MZ (distant voice): “What am I to do about that?”

Chair (clearly): “What is he to do about that?”

PM (speaking to one of his staff in Urdu): “Yeh Ziauddin hai? Huh?” Okay, ya.”

(Rant begins) “Yes, yes indeed. Er, my remark stands. It is, it is, it is, er it is such aspersions that are cast when we highlight such aspersions and bring undermine our own forces, our own Pakistani forces, your Pakistani forces, your country, such things happen everywhere, and if we start casting aspersions that it is the intelligence which has probably left them, and that is how the foreign media also takes it up, and they think that our intelligence is mollified, our armed forces are with the Taleban, this is what happens. Now actually it happened, yes indeed, it is indeed very sad, it is indeed we trying, we are going to try people under court marshall, for anyone who has not looked after this man and allowed him to escape. So this, these things happens, it happens. So what is the issue? Now you are trying to cast aspersions that it is the intelligence and therefore it is all mollified, and therefore and good name of army, I shouldn’t have praised the army, I shouldn’t have praised my intelligence organisation because they are involved in the escape of Rashid Rauf. I don’t think that is true, and please shake these notions away, it is an incident which we need to address.” (End of rant)

Now, from this exchange, you can see that the question posed by Ziauddin was in fact an open question – it asked for Musharraf’s comments on suspicions within the Pakistani community against the law and order agencies, which I assume in this case means the Pakistani intelligence (ISI) – it does not seem like an allegation towards the President himself. Musharraf’s rant however makes him (and the whole incident) come across as very conspicuous to say the least. Some bloggers, journalists and academics have accused Musharraf of insulting Ziauddin during the event by his dismissive remarks. David Blair of the Telegraph writes:

“As soon as Ziauddin, the Islamabad editor of Dawn, a Pakistani daily, rose to ask his question, Musharraf visibly bristled. Instantly, his demeanour changed from being relaxed and confident to tense and hostile … (his) disgraceful response to an entirely reasonable query spoke volumes about Musharraf. He will question the patriotism of any Pakistani critic – betraying his essential intolerance of dissent. I wonder whether Musharraf would have responded with such rage had a British journalist asked precisely the same question? I suspect he would have answered firmly but politely. Musharraf treats his fellow Pakistanis with contempt while oozing charm for the benefit of foreigners.”

But this has not been the only report about the incident which took place on Friday.

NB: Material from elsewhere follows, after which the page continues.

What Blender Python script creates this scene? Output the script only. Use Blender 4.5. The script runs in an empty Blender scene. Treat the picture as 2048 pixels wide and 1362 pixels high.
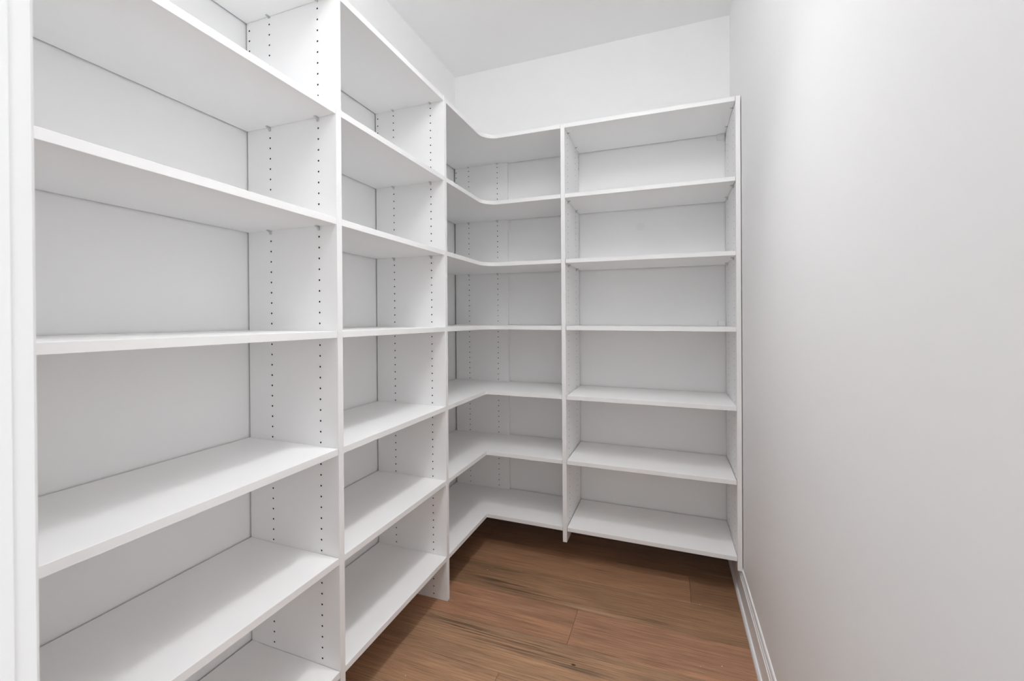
import bpy, bmesh, math, random
from mathutils import Matrix, Vector

S = bpy.context.scene
C = S.collection
random.seed(7)

# ------------------------------------------------------------------ camera
FZ = 0.0407                       # height of the survey datum above the floor
CAM = Vector((1.2530, -0.9817, 1.1714 + FZ))
yaw, pitch, roll = (math.radians(a) for a in (20.2102, -0.2000, -0.3831))
F = Vector((-math.sin(yaw) * math.cos(pitch), math.cos(yaw) * math.cos(pitch), math.sin(pitch)))
R = Vector((math.cos(yaw), math.sin(yaw), 0))
U = R.cross(F)
R2 = math.cos(roll) * R + math.sin(roll) * U
U2 = -math.sin(roll) * R + math.cos(roll) * U
cd = bpy.data.cameras.new('camera')
cam = bpy.data.objects.new('camera', cd)
C.objects.link(cam)
m = Matrix((R2, U2, -F)).transposed().to_4x4()
m.translation = CAM
cam.matrix_world = m
cd.sensor_width = 36
cd.lens = 849.74 / 2048 * 36
cd.shift_y = (642.59 - 681) / 2048
cd.clip_start = 0.01
cd.dof.use_dof = True
cd.dof.focus_distance = 1.7
cd.dof.aperture_fstop = cd.lens / 1.1
S.camera = cam

# ------------------------------------------------------------------ light and exposure
S.view_settings.view_transform = 'Standard'
S.view_settings.look = 'None'
S.view_settings.exposure = 0.09
S.view_settings.gamma = 1
S.view_settings.use_curve_mapping = False
S.cycles.max_bounces = 16
S.cycles.diffuse_bounces = 10
S.cycles.glossy_bounces = 4

PANEL_GLOW = 8.6                 # round drum ceiling light, above the frame
PANEL_AT = (1.1, -0.35)
H_CEIL = 2.7440
w = bpy.data.worlds.new('world')                      # the room beyond the doorway
S.world = w
w.use_nodes = True
w.node_tree.nodes['Background'].inputs[0].default_value = (0.975, 0.987, 1.0, 1)
w.node_tree.nodes['Background'].inputs[1].default_value = 0.74

FILL_SPOTS = [((1.0, 0.15, H_CEIL), 76.0)]                   # unseen ceiling spot added to brighten the lower shelves
for at, power in FILL_SPOTS:
    dl = bpy.data.lights.new('fill_spot_beam', 'SPOT')
    dl.energy = power
    dl.spot_size = math.radians(80)
    dl.spot_blend = 1.0
    dl.shadow_soft_size = 0.10
    dl.color = (0.975, 0.987, 1.0)
    do = bpy.data.objects.new('fill_spot_beam', dl)
    C.objects.link(do)
    do.location = (at[0], at[1], H_CEIL - 0.012)

hl = bpy.data.lights.new('hall_fill', 'AREA')        # unseen fill lamp added beyond the doorway to lift the left bays
hl.shape = 'RECTANGLE'
hl.size, hl.size_y = 1.4, 1.8
hl.energy = 20.0
hl.color = (0.975, 0.987, 1.0)
ho = bpy.data.objects.new('hall_fill', hl)
C.objects.link(ho)
ho.location = (3.0, -1.8, 1.4)
ho.rotation_euler = (Vector((0.3, -0.4, 0.8)) - Vector((3.0, -1.8, 1.4))).to_track_quat('-Z', 'Y').to_euler()

# ------------------------------------------------------------------ materials
def new_mat(name):
    mt = bpy.data.materials.new(name)
    mt.use_nodes = True
    nt = mt.node_tree
    return mt, nt, nt.nodes['Principled BSDF']


def link(nt, a, b):
    nt.links.new(a, b)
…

Speaking to a senior acquaintance earlier today I came to learn that after the event Musharraf was well and truly frazzled by Ziauddin’s question, palpitating and swearing about the journalist, and throwing around remarks such as “he must be dealt with” and inciting British Pakistani’s to “beat up Ziauddin”. Insiders also claim that Musharraf’s cronies (including Commerce Minister, Akhtar Khan) are now “losing even the shred of respect they had for him after insulting such a senior academic and journalist.” I decided to check other sources to back up this story, and I found a few other shocking statements from people who were with Musharraf in the moments following this lecture.

Musharraf’s dictatorship no longer limits itself to Pakistan, but has now spread it’s wings to the West, he is now freer than ever to incite others and openly threaten anyone he believes is being unpatriotic (against his regime). In Britain, we are given the liberty to speak freely, we are able to question and criticise our country for what we believe is right or wrong. Musharraf says that he believes in democracy, and a society that is equal and just. But where, I ask, is the freedom and justice in this?

[Added 29 January 2008]:

Not surprisingly, Musharraf’s irrational approach to this incident has now provoked questions from Gordon Brown at No.10 earlier today and a media investigation (I use the term intentionally) into the disappearance of Rashid Rauf. Today, the Guardian published a two-page spread on the missing person and raises questions about the involvement of the Pakistani intelligence.

I would love to know the President’s reaction.